More relevantly, consider this:
And such indirect firing is not for reasons of gore-shyness. This is in a film in which a woman is stabbed with gardening shears, a chunk of cathedral impales a man, a couple is beheaded, and a man is burned to death in a gas fire, all with lingering lusty gazes at the sticky crimson aftermath. Yes, a foot is shot by a cop, but the man is a doctor, and they even remind him of this fact when he howls in pain. Yes, a cop is shot, but – surprise! – he survives. When the police mete out violence, it is routed through the landscape, through chandeliers, barrels, shopping carts, and through the clumsiness of an antagonist who will find a miniature of a cathedral speared through his jaw, not because a cop put it there but because he tripped.

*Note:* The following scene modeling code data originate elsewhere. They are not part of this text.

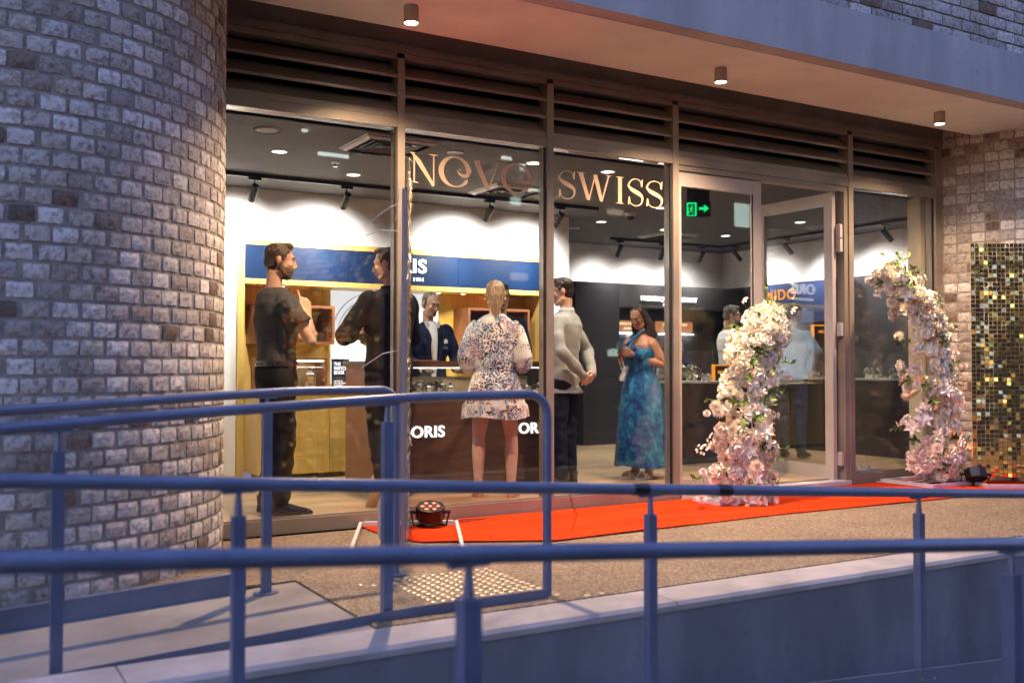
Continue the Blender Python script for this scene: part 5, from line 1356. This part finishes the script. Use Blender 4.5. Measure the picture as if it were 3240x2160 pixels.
def person(label, loc, yaw, h, skin, sh, arms, legs, headrot=(0,0), neck_tilt=(0,0), male=True, hair='short', hairmat=None, top=None, bottom=None, shoes=None, w=1.0, b=1.0, lean=None, girth=1.0):
    """local frame faces +y, 1.78 m tall; arms: dict side -> (shoulder, elbow, wrist, hand dir, side, normal, curl)"""
    t = thing('person', label, 'person', loc, yaw); s = h/1.78; t.scale = (s,s,s)
    hp = Vector((neck_tilt[0], .02+neck_tilt[1], 1.66))
    MH = Matrix.Translation(hp) @ Matrix.Rotation(headrot[0],4,'Z') @ Matrix.Rotation(headrot[1],4,'X')
    skm = MB(); head_parts(skm, MH, male)
    nb_ = MH @ Vector((0,-.03,-.06))
    skm.tube([nb_, (nb_ + Vector((0,-.02,1.5)))*.5 + Vector((0,0,-.0)), (0,-.022,1.47), (0,-.01,1.40)], [.052,.052,.058,.055] if male else [.043,.043,.052,.06], 16)
    skm.loft([(q[0],q[1],q[2]-.006,q[3]*.88,q[4]*.86) for q in TORSO(w,b)], 20)
    for sd, A in arms.items():
        A = (Vector(A[0]) + Vector((-.014 if A[0][0] > 0 else .014, 0, -.036 if top is None else -.01)),) + tuple(A[1:])
        limb(skm, [Vector(A[0]), (Vector(A[0])*.45+Vector(A[1])*.55), Vector(A[1]), (Vector(A[1])*.6+Vector(A[2])*.4), Vector(A[2])], [q*girth for q in ((.041,.041,.037,.038,.025) if male else (.043,.038,.032,.033,.021))])
        hand(skm, A[2], A[3], A[4], A[5], A[6], 1.0 if male else .9, point=(len(A) > 7 and A[7]), thumb=(A[8] if len(A) > 8 else 1))
    for P in legs:
        limb(skm, [Vector(P[0]), (Vector(P[0])+Vector(P[1]))*.5, Vector(P[1]), Vector(P[1])*.68+Vector(P[2])*.32, Vector(P[2])], (.086,.074,.052,.056,.036) if male else (.086,.076,.052,.056,.034))
        foot(skm, P[2], P[3], pitch=P[4] if len(P) > 4 else 0)
    bme = fuse(skm, .0065, 'body', skin, 2)
    bo_ = link('body', bme, t)
    # face details
    def fpart(name, mbx, m_): return link(name, (lambda q: (q.add([MH @ Vector(p) for p in mbx.v], mbx.f), q)[1])(MB()).mesh(name, m_, True), bo_)
    for s_ in (-1,1):
        m = MB(); m.ball((s_*.031,.0822,.0125), .0095, .003, .0026, 10, 6); fpart('eye', m, EYEW)
        m = MB(); m.tube([(s_*.016,.0935,.033),(s_*.032,.088,.037),(s_*.046,.076,.033)], [.002,.003,.0015], 6); fpart('eyebrow', m, BRO if male else pbr('brow_soft', (.16,.085,.05), .7) if 'brow_soft' not in MT else MT['brow_soft'])
    m = MB(); m.ball((0,.0875,-.0545), .0205, .009, .0045, 10, 6); m.ball((0,.0865,-.0615), .018, .009, .0045, 10, 6); fpart('lips', m, sh.get('lips', MOUTH))
    # hair
    if hair:
        hm = MB()
        if hair == 'short':
            hm.ball((0,-.020,.047), .080, .093, .084, 22, 14); hm.ball((0,-.050,-.006), .066, .058, .058, 18, 12); hm.ball((0,.030,.108), .052, .048, .026, 14, 8)
            for q in range(26):
                a = random.uniform(0,2*PI); r0 = random.uniform(0,.06); hm.ball((r0*math.cos(a), -.005+r0*math.sin(a)*1.1, .112-r0*r0*4+random.uniform(0,.008)), .014,.02,.012, 8, 6)
            for s_ in (-1,1): hm.tube([(s_*.073,.012,.045),(s_*.075,.016,.01)], [.012,.006], 8)
        elif hair == 'thin':
            hm.ball((0,-.024,.043), .078, .089, .083, 22, 14); hm.ball((0,-.05,-.005), .064, .055, .055, 18, 12)
            for s_ in (-1,1): hm.tube([(s_*.073,.008,.04),(s_*.074,.014,.008)], [.010,.006], 8)
        elif hair == 'pony':
            hm.ball((0,-.018,.044), .080, .095, .084, 22, 14); hm.ball((0,-.045,-.008), .070, .062, .062, 18, 12)
            hm.ball((0,-.118,.05), .024,.022,.02, 12, 8)
            for q in range(7):
                o_ = (q-3)*.008; hm.tube([(o_*.4,-.115,.062),(o_*1.3,-.165,.045),(o_*1.7,-.178,-.03),(o_*1.5,-.168,-.11),(o_*.9+.006*math.sin(q*3),-.155,-.19-.01*(q%3))], [.010,.014,.0145,.012,.003], 10)
        elif hair == 'long':
            hm.ball((0,-.026,.047), .080, .090, .084, 22, 14); hm.ball((0,-.06,-.03), .082, .055, .09, 18, 12)
            for q in range(22):
                a = R(150 + q*240/21 - 0) ; a = R(-25 - q*130/21*1.0) if False else R(270 + (q-10.5)/10.5*95)
                x = .079*math.cos(a); y = -.02 + .088*math.sin(a)
                jx = random.uniform(-.012,.012); ln = random.uniform(.30,.40)
                fx = 1.25 if abs(x) > .05 else 1.1
                hm.tube([(x*.9,y*.9,.06),(x*1.05,y*1.02,-.02),(x*fx+jx,y*1.15-.015,-.12),(x*(fx+.15)-jx,y*1.1-.02,-.22),(x*(fx+.1)+jx,y*1.05-.02,-.06-ln)], [.016,.018,.017,.015,.004], 8)
            for s_ in (-1,1):
                for q in range(3): hm.tube([(s_*.060,.020-q*.02,.085),(s_*(.080+.004*q),.0-q*.02,.0),(s_*(.090+.01*q),.0-q*.01,-.10),(s_*(.092+.012*q),.045-q*.02,-.20),(s_*(.095+.01*q),.06-q*.02,-.31)], [.012,.014,.015,.014,.004], 8)
        q = MB(); q.add([MH @ Vector(p) for p in hm.v], hm.f)
        link('hair', fuse(q, .006, 'hair', hairmat, 1, wav(5, .0032, 170, 60, 25)), t)
    return t, MH, skm
def cloth(name, parent, mb, vox, m_, folds, smooth=3):
    return link(name, fuse(mb, vox, name, m_, smooth, folds), parent)
def trousers(t, legs, m_, w=1.0, b=1.0, seed=1, waist=.99, hem=.055, thigh=.097):
    m = MB(); m.loft([(0,0,.80,.150*w,.115*b),(0,-.005,.88,.172*w,.128*b),(0,-.005,.95,.172*w,.126*b),(0,0,waist,.158*w,.112*b)], 22)
    for P in legs:
        a, k, an = Vector(P[0]), Vector(P[1]), Vector(P[2])
        limb(m, [a, (a+k)*.5, k, k*.55+an*.45, an + (k-an).normalized()*.03], (thigh, thigh*.9, .074, .066, hem+.004))
    return cloth('trousers', t, m, .009, m_, wav(seed, .007, 16, 16, 44, .0015))
def shoes_(t, legs, m_, pitch=0):
    for P in legs:
        m = MB(); foot(m, P[2], P[3], pitch=P[4] if len(P) > 4 else 0); 
        c = Vector((P[2][0],P[2][1],0)); m.v = [tuple((Vector(p)-Vector((c.x,c.y,.04)))*1.06 + Vector((c.x,c.y,.0425))) for p in m.v]
        link('shoe', m.mesh('shoe', m_, True), t)
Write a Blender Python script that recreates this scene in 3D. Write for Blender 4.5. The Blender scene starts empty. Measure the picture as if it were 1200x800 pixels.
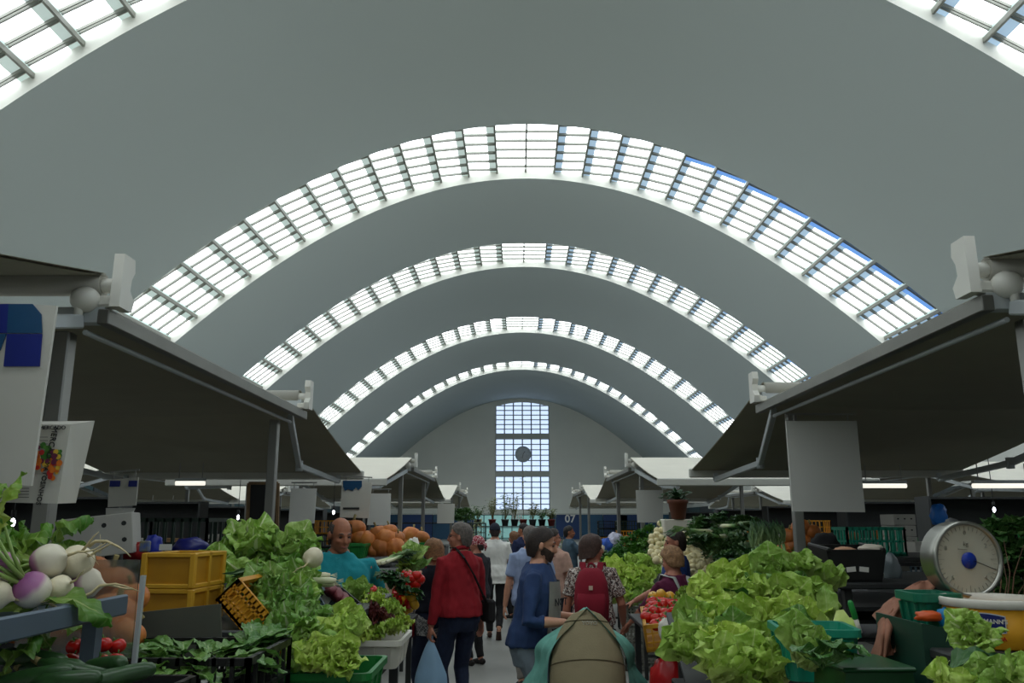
import bpy, bmesh, math, random
from math import sin, cos, pi, radians, sqrt, atan2, tan
from mathutils import Vector as V, Matrix, noise, Euler

scene = bpy.context.scene
COL = scene.collection
random.seed(7)
R = random.Random(11)

# ------------------------------------------------------------------ camera
FOC, PITCH, YAW, EYE = 965.9, radians(12.315), radians(-0.413), 1.7
cam_d = bpy.data.cameras.new('camera')
cam_d.sensor_width = 36.0
cam_d.lens = 36.0 * FOC / 1200.0
cam_d.clip_start, cam_d.clip_end = 0.05, 400
cam = bpy.data.objects.new('camera', cam_d)
COL.objects.link(cam)
cam.location = (0, 0, EYE)
cam.rotation_euler = (pi / 2 + PITCH, 0, -YAW)
scene.camera = cam
CAMROT = cam.rotation_euler.to_matrix()


def ray(px, py):
    d = CAMROT @ V((px - 600, 400 - py, -FOC))
    return d / d.y


def at(px, py, Y):
    """world point seen at a pixel of the 1200x800 frame, Y metres down the aisle"""
    d = ray(px, py)
    return V((d.x * Y, Y, EYE + d.z * Y))


def sc(px, Y):
    """metres covered by px pixels at distance Y"""
    return px * Y / FOC * 0.985


# ------------------------------------------------------------------ materials
MATS = {}


def srgb(c):
    return tuple(((x / 255) / 12.92 if x / 255 <= 0.04045 else ((x / 255 + 0.055) / 1.055) ** 2.4) for x in c)


def mat(name, col, rough=0.6, metal=0.0, var=0.12, scale=6.0, bump=0.0, bscale=40.0, emit=None, estr=0.0,
        trans=0.0, spec=0.5, sss=0.0, coords='Object', alpha=1.0, col2=None):
    """principled material with procedural colour variation; col in sRGB 0..255"""
    if name in MATS:
        return MATS[name]
    m = bpy.data.materials.new(name)
    m.use_nodes = True
    nt = m.node_tree
    b = nt.nodes['Principled BSDF']
    c = srgb(col)
    b.inputs['Roughness'].default_value = rough
    b.inputs['Metallic'].default_value = metal
    b.inputs['Specular IOR Level'].default_value = spec
    b.inputs['Transmission Weight'].default_value = trans
    b.inputs['Alpha'].default_value = alpha
    tc = nt.nodes.new('ShaderNodeTexCoord')
    n = nt.nodes.new('ShaderNodeTexNoise')
    n.inputs['Scale'].default_value = scale
    n.inputs['Detail'].default_value = 4
    nt.links.new(tc.outputs[coords], n.inputs['Vector'])
    r = nt.nodes.new('ShaderNodeValToRGB')
    e0, e1 = r.color_ramp.elements
    e0.position, e1.position = 0.3, 0.7
    lo = tuple(max(0, x * (1 - var)) for x in c)
    hi = tuple(min(1, x * (1 + var)) for x in (srgb(col2) if col2 else c))
    e0.color, e1.color = (*lo, 1), (*hi, 1)
    nt.links.new(n.outputs['Fac'], r.inputs['Fac'])
    nt.links.new(r.outputs['Color'], b.inputs['Base Color'])
    if bump > 0:
        n2 = nt.nodes.new('ShaderNodeTexNoise')
        n2.inputs['Scale'].default_value = bscale
        n2.inputs['Detail'].default_value = 3
        nt.links.new(tc.outputs[coords], n2.inputs['Vector'])
        bp = nt.nodes.new('ShaderNodeBump')
        bp.inputs['Strength'].default_value = bump
        bp.inputs['Distance'].default_value = 0.02
        nt.links.new(n2.outputs['Fac'], bp.inputs['Height'])
        nt.links.new(bp.outputs['Normal'], b.inputs['Normal'])
    if emit is not None:
        b.inputs['Emission Color'].default_value = (*srgb(emit), 1)
        b.inputs['Emission Strength'].default_value = estr
    MATS[name] = m
    return m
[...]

It doesn’t kill him, of course: the villains will all survive, so that they can be sent to jail. Because, you know, cops don’t kill people. Bad people – subjects – and the armature of landscapes do.

Because, to inflect the principle gestured to above, the police are indirect hostile objects. Except when one goes rogue and “takes the law into his own hands”‡ , their imagined status is that of a neutral substance that cannot help but respond, even if occasionally a bit too “heated,” to the stains and stones of mean and nasty world out there.
And there’s no doubt that it is. Given that, the “fictional” status of an encounter in which a skinny tramp punches a cop and gets away with it may prove it cold comfort, even if it warms the hell out of the heart for a moment. But given the total hegemony of defense for the untouchable, indirect hostility of the boys in blue, such moments – fleeting, goofy, fantastic as they may be – are also necessary.
No, they aren’t “enough” and never will be. But they are, like the decision to slam your foot on the gas pedal when the flashers appear in in your rear-view mirror, a point of departure.